Sasa Kamaboko

大漁旗 イメージ

When one thinks of Japan’s food culture, as a nation surrounded by the sea, one cannot help but think of fish. There are fisheries from north to south all across the nation, with a variety of fish caught throughout the seasons – and a matching variety of cooking methods to suit each region’s unique traditions.

One cooking technique is kamaboko, which adds seasoning to minced white-fleshed fish, after which it is cooked by steaming, baking or another method. While its shape, taste, and texture vary from region to region, kamaboko is prized as a delicious, healthy and traditional dish that makes the most of the fish’s nutrients.

WIthin this tradition, Miyagi Prefecture boasts the largest production and consumption of Sasa Kamaboko. The prefecture is blessed with vast fishing grounds just off of the Sanriku Coast, for many years a source of large quantities of sea bream, flounder, salmon and other staple fish.

There are a number of hypotheses regarding the origins of Miyagi’s Sasa Kamaboko, but according to one theory, it started when abundant catches of flounder continued in the early Meiji Period (1868-1912), and a kamaboko shop in Sendai City beat minced flounder by hand, shaped the fish inside bamboo leaves, and baked them to preserve them and promote consumption of flounder.

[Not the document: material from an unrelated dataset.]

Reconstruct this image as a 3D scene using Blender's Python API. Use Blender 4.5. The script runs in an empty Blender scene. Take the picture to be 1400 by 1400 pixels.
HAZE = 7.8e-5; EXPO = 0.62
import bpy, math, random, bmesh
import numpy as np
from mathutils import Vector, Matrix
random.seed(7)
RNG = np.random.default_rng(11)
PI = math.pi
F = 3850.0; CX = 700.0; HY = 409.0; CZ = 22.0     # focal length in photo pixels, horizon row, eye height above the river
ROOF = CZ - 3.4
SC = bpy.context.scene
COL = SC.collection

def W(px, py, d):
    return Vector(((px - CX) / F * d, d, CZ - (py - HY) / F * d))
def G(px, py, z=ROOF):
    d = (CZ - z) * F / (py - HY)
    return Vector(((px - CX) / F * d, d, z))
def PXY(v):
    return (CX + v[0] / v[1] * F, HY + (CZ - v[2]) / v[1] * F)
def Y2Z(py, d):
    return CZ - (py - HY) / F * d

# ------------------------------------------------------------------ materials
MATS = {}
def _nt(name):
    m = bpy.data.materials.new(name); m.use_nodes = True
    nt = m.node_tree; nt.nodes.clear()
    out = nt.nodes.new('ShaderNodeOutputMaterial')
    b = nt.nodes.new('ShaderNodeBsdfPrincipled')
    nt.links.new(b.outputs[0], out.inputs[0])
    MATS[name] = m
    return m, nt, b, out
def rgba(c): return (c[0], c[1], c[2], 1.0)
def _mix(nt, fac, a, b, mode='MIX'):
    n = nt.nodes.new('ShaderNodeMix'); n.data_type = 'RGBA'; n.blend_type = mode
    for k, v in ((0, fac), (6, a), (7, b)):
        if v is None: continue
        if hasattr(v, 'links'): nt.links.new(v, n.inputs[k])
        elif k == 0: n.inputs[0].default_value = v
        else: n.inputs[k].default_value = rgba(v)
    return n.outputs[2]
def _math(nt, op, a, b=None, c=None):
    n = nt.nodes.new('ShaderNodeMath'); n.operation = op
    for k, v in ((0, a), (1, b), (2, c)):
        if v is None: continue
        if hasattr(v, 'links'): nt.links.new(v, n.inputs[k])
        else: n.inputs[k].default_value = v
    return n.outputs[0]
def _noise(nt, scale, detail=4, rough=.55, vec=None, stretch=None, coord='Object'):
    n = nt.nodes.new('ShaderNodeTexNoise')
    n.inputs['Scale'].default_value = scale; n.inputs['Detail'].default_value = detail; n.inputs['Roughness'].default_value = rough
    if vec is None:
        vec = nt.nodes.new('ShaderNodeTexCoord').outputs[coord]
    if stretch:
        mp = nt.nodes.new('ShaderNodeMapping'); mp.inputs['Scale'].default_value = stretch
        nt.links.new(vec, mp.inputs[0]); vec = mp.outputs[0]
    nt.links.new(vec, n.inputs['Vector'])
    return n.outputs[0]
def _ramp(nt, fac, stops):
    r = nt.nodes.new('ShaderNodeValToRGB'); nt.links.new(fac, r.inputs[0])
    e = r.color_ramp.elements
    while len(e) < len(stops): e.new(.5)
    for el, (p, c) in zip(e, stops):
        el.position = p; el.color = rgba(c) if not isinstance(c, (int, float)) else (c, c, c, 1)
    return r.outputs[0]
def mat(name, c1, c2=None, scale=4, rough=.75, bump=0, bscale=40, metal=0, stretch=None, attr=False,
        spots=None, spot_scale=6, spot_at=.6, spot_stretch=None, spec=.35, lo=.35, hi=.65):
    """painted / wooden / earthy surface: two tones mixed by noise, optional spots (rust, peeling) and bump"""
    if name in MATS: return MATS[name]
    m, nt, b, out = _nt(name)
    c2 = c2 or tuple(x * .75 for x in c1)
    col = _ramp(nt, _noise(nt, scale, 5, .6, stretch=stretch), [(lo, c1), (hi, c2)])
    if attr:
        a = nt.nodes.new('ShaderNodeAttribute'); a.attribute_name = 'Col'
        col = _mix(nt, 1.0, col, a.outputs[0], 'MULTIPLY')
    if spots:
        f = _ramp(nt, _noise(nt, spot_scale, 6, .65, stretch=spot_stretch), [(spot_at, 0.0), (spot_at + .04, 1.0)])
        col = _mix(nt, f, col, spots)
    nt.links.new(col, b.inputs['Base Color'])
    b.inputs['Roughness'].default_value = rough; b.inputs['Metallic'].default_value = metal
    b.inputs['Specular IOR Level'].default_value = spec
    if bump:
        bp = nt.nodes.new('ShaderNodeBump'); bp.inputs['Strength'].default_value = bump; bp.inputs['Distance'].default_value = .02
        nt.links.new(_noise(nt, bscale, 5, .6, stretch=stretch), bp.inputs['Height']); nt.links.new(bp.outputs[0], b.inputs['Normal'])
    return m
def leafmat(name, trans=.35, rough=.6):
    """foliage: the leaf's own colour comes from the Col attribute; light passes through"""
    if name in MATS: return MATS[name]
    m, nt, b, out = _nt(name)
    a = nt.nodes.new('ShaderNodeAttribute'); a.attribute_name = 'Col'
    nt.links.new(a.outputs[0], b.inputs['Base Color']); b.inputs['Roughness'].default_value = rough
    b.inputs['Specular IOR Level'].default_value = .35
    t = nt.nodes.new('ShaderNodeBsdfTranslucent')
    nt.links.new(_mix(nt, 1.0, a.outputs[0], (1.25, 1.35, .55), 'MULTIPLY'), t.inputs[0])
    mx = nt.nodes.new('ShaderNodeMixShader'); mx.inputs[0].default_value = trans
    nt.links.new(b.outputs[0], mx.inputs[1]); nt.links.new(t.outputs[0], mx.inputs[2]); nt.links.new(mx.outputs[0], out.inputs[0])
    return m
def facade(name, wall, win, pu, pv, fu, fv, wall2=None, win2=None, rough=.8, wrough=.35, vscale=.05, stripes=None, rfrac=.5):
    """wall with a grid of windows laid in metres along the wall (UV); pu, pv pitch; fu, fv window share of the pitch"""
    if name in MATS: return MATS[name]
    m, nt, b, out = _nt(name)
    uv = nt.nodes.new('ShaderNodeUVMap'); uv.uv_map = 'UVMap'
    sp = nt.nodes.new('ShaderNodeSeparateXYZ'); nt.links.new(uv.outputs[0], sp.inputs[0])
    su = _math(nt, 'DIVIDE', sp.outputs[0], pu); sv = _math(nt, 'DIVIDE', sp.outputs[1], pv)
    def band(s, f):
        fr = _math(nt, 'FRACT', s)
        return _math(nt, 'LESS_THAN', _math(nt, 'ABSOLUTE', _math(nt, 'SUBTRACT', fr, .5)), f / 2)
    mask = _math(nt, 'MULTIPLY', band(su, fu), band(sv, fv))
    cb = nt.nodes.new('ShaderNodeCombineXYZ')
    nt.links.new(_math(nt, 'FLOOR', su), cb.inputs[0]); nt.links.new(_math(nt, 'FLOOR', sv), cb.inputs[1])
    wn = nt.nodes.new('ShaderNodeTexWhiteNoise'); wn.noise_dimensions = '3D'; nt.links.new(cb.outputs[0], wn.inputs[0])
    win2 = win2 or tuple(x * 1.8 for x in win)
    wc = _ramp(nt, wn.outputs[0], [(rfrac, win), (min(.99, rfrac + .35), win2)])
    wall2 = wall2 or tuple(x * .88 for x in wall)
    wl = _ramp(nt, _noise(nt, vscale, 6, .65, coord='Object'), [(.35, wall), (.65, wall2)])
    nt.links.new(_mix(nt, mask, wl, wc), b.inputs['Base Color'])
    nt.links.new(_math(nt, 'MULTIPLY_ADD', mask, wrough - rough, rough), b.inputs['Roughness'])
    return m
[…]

With sasa being the word for bamboo grass, Sasa Kamaboko was born. As to why the dish took the shape of a bamboo leaf, according to one theory, it’s said that it was inspired by the bamboo leaf in the family crest of the Date clan, which controlled Miyagi and Iwate Prefectures during the Edo Period (1603-1868).

Miyagi’s Sasa Kamaboko is a popular treat that brings out the the best in a fish’s flavor. It’s also a popular souvenir, so if you ever visit Miyagi Prefecture be sure to hunt some down!